Required task ::
Return the lines exactly as they stand, from the first of the material through the line containing "b = bmesh.new(); box(b, 1.0, 3.75, GC".

Provided data ::
>> begin
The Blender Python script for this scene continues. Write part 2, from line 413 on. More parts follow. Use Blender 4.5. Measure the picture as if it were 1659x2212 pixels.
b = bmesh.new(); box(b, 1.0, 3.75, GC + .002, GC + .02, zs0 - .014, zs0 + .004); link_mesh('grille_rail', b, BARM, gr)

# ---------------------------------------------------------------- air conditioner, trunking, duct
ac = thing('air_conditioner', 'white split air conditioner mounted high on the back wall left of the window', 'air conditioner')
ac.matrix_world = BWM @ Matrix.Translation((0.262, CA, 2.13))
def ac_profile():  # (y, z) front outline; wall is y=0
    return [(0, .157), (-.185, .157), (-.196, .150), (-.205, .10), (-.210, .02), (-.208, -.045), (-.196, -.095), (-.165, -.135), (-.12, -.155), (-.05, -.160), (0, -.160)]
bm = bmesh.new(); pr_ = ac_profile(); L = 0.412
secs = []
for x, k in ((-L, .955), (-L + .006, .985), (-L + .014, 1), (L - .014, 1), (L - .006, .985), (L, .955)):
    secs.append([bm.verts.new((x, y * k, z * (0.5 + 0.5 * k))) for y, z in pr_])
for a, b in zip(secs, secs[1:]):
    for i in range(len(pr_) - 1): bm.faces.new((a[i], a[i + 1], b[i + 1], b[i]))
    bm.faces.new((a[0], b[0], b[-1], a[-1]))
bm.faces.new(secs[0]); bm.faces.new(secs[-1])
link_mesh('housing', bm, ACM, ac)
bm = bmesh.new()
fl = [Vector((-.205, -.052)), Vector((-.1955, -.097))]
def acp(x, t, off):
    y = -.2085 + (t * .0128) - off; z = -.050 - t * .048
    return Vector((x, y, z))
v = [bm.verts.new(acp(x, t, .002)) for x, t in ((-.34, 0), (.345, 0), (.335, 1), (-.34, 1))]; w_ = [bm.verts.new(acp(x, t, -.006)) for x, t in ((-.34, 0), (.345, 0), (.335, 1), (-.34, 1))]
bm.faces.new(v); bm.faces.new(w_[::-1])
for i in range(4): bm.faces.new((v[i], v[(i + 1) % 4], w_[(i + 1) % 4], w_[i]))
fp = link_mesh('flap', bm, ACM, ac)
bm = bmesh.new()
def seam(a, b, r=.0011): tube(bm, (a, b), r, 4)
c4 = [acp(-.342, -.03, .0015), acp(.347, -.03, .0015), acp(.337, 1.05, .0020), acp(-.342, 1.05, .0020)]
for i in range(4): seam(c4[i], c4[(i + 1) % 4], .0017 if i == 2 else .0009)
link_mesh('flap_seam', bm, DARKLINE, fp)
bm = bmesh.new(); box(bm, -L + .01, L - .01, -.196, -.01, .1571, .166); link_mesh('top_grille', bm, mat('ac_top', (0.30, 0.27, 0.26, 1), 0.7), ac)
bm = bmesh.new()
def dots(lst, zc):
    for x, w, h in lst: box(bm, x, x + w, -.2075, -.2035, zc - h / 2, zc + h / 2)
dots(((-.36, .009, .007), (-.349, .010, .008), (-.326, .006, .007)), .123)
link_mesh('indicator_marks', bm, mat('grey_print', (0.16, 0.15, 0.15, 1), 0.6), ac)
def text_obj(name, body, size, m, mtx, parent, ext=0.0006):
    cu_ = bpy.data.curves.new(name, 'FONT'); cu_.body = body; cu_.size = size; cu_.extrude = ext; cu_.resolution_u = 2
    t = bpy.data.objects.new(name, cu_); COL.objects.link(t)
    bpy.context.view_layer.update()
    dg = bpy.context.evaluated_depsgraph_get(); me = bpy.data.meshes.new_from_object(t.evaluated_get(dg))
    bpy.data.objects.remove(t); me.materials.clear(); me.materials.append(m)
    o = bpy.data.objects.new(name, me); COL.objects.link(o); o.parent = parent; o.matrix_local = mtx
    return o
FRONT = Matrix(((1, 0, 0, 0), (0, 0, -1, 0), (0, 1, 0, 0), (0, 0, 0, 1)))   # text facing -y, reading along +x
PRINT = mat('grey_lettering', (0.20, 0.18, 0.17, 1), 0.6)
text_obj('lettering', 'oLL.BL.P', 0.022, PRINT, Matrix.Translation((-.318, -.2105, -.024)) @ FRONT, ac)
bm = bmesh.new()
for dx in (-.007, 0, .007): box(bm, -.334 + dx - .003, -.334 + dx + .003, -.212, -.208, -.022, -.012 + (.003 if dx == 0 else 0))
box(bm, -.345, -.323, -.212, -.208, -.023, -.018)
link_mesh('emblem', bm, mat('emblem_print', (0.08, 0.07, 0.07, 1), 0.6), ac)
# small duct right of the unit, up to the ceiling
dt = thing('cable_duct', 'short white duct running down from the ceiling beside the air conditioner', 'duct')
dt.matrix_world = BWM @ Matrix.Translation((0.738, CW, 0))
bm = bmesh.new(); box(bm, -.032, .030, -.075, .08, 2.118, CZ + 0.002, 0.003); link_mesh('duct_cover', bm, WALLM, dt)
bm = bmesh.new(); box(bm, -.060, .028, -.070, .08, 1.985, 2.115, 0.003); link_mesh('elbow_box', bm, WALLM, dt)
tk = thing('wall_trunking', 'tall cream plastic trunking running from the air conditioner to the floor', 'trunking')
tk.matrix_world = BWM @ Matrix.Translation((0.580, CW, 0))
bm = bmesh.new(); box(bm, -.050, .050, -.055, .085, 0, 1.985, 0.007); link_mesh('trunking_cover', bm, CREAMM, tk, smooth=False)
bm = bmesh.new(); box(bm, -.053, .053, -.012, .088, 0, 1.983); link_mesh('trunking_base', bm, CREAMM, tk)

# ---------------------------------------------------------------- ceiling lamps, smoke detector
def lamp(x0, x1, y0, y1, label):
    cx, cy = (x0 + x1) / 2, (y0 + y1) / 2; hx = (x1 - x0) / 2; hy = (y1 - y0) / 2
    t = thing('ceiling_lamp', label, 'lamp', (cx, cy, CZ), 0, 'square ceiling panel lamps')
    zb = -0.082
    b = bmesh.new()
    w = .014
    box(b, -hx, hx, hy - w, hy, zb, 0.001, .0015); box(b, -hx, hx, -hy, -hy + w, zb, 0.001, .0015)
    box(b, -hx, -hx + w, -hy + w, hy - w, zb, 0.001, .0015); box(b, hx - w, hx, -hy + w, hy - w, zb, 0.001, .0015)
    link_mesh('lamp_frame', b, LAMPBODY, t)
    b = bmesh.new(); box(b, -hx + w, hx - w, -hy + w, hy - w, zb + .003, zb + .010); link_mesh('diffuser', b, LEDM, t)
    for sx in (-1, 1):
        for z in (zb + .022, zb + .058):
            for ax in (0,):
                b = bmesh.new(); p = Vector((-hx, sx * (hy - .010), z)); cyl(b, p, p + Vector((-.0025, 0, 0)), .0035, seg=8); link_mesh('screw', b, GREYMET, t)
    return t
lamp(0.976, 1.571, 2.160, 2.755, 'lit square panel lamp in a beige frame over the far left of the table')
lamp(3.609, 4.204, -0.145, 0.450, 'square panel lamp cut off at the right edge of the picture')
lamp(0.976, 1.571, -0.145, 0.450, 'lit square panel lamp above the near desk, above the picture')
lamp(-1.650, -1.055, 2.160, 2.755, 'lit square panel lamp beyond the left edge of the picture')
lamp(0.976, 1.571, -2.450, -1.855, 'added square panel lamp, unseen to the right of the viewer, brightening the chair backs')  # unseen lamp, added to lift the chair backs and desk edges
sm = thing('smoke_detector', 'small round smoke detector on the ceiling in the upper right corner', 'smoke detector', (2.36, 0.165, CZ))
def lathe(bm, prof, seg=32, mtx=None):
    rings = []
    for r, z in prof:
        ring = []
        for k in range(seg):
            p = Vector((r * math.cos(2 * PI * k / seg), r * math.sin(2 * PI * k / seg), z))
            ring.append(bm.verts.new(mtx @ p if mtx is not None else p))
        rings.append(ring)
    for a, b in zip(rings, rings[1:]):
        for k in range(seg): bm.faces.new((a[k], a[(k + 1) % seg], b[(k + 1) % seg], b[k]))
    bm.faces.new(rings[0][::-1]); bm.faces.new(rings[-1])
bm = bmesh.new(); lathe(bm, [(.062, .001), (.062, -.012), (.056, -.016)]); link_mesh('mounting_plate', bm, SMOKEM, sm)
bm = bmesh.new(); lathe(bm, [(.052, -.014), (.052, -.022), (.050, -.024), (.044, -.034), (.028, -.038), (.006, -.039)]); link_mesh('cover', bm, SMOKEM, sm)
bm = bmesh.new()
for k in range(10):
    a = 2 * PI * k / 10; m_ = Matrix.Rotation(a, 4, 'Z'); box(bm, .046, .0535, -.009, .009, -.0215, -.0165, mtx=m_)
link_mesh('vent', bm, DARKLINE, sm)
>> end
Exercise output ::
The Blender Python script for this scene continues. Write part 2, from line 413 on. More parts follow. Use Blender 4.5. Measure the picture as if it were 1659x2212 pixels.
b = bmesh.new(); box(b, 1.0, 3.75, GC + .002, GC + .02, zs0 - .014, zs0 + .004); link_mesh('grille_rail', b, BARM, gr)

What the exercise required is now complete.